Select any rhombus ABCD. Assign vectors \( \overrightarrow{AB} \) and \( \overrightarrow{AD} \) to the two adjacent sides of the rhombus. Represent the diagonals \( \overrightarrow{AC} \) and \( \overrightarrow{BD} \) as the sum or difference of \( \overrightarrow{AB} \) and \( \overrightarrow{AD} \), respectively. In other words, \( \overrightarrow{AC} = \overrightarrow{AB} + \overrightarrow{AD} \) and \( \overrightarrow{BD} = \overrightarrow{AB} - \overrightarrow{AD} \).

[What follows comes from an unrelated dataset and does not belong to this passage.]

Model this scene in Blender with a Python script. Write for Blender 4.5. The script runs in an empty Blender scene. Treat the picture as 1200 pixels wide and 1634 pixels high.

The dot product of \( \overrightarrow{AC} \) and \( \overrightarrow{BD} \) can be computed as \( \overrightarrow{AC} \cdot \overrightarrow{BD} = (\overrightarrow{AB} + \overrightarrow{AD}) \cdot (\overrightarrow{AB} - \overrightarrow{AD}) \).

Expanding the dot product using the distributive property, we get \( \overrightarrow{AC} \cdot \overrightarrow{BD} = (\overrightarrow{AB} \cdot \overrightarrow{AB}) - (\overrightarrow{AD} \cdot \overrightarrow{AD}) \). Taking dot product of a vector with itself gives the square of its magnitude. Since, in a rhombus, the side lengths \(\|\overrightarrow{AB}\|\) and \(\|\overrightarrow{AD}\|\) are equal, the difference is 0.

Because the dot product \( \overrightarrow{AC} \cdot \overrightarrow{BD} = 0 \), we can conclude that diagonals \( AC \) and \( BD \) are perpendicular. So, for any rhombus, its diagonals are always perpendicular.